2010 might be the end of a static-snapshot of history; now history can be reinterpreted to the end of time...
While it's important to re-analyse history, we have to be careful not to re-colour that interpretation(with modern ideals); have you ever read an old edition? The historical interpretation and context is almost as important as the events themselves.
It tells us about what our society was like, how we reacted to the events that have led up to it, and gives us a reference point to appreciate how much we've changed.
Are we one step closer to an Orwellian future?

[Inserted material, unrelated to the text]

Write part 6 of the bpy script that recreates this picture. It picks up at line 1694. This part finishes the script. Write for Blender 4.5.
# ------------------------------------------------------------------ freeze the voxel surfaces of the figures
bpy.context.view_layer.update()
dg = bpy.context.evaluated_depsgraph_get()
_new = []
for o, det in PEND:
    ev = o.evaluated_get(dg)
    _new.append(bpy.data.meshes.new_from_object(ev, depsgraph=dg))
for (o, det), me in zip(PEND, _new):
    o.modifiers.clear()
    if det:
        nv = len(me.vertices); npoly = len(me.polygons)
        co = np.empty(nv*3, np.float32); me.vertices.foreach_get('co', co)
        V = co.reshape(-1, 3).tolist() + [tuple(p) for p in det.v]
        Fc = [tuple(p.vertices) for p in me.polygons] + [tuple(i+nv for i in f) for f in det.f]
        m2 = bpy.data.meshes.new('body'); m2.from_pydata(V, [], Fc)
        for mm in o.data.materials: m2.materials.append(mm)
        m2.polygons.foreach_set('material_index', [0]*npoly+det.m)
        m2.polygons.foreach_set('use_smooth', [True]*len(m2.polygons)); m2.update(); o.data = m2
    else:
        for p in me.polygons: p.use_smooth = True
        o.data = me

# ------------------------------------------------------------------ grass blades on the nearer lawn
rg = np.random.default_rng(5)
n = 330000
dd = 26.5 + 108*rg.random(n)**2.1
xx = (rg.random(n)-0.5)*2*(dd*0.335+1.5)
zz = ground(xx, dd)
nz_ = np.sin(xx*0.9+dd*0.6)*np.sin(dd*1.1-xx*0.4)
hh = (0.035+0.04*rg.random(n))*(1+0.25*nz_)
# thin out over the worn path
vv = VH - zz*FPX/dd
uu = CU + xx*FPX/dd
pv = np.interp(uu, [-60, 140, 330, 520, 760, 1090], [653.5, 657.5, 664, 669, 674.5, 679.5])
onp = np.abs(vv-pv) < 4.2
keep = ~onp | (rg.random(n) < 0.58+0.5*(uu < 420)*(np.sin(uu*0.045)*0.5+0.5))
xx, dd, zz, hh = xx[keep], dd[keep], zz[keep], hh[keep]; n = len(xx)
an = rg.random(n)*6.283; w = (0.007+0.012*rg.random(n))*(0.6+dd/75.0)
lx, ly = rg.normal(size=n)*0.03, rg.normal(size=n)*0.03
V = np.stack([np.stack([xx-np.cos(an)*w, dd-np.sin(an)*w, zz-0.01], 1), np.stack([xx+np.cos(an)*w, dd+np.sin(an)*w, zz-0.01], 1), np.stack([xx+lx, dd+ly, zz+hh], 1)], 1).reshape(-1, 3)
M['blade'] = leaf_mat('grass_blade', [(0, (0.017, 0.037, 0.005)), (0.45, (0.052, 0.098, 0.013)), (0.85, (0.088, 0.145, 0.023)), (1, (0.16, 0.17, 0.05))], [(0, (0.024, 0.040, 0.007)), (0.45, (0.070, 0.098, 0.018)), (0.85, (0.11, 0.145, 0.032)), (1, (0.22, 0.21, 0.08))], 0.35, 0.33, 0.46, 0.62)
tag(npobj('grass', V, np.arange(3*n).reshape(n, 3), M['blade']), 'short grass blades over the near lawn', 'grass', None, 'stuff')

I don't buy books about software. There are a few exceptions: K&R's C programming language is valuable, 40 years later. But its a very rare exception. I have a book on HTML. I think version 4.01. Good enough. I bought a book about Drupal (version 7). It came out 18 months before version 7. Its about half wrong. Anywhere they tell you to 'click on this and that' is a lie. This and that are on other screens or have been removed. The other problem is rapid development. Its great, and awful. I love new features and improvements. Documentation is usually a blurb written on a website somewhere. The best you can get is a wiki, (and take that with a grain of salt). A book is a historical snapshot. Its too slow. It is either like the Drupal book I bought, where they guessed badly where Drupal would land (they thought screen development had been finalized although there are a lot of places where they say 'get the idea, but don't follow too closely'), or they hit it right on the nose, and the book is great for two weeks... and gets dated fast after that. Britannica couldn't match the speed of the web. There are billions of terabytes of information that can describe through hundreds of pages, more information on any topic, than they could deliver in their entire volume. CD's and DVD's of their books are also cheaper to produce, distribute and access than paper. Heavy equipment manuals have looked like 120mm (4.7244") disks for a long time. Updates are lighter, cheaper, and can be salvaged even if you drop them in mud.
I got Encarta (maybe it was a lite version) bundled with my first laptop, that'd have been about 1996.
I think I still have the CD somewhere. I'll dig it out and see how many planets it thinks there are.
Confucius say, "Find worm in apple - bad. Find half a worm - worse."
I spent about 5 years working on Encarta in the 1990s in the UK. The technology and bells and whistles were really gimcrack then. They were literally making it up as they went along - editing in some awful fork of Access that crashed all the time. I rewrote a lot of the articles myself for the UK/non-US global edition! And the further reading, etc, was sacrificed at the last minute when the Internet came along, needing hyperlinks. Had a ferocious turnaround schedule. Pioneering days, though.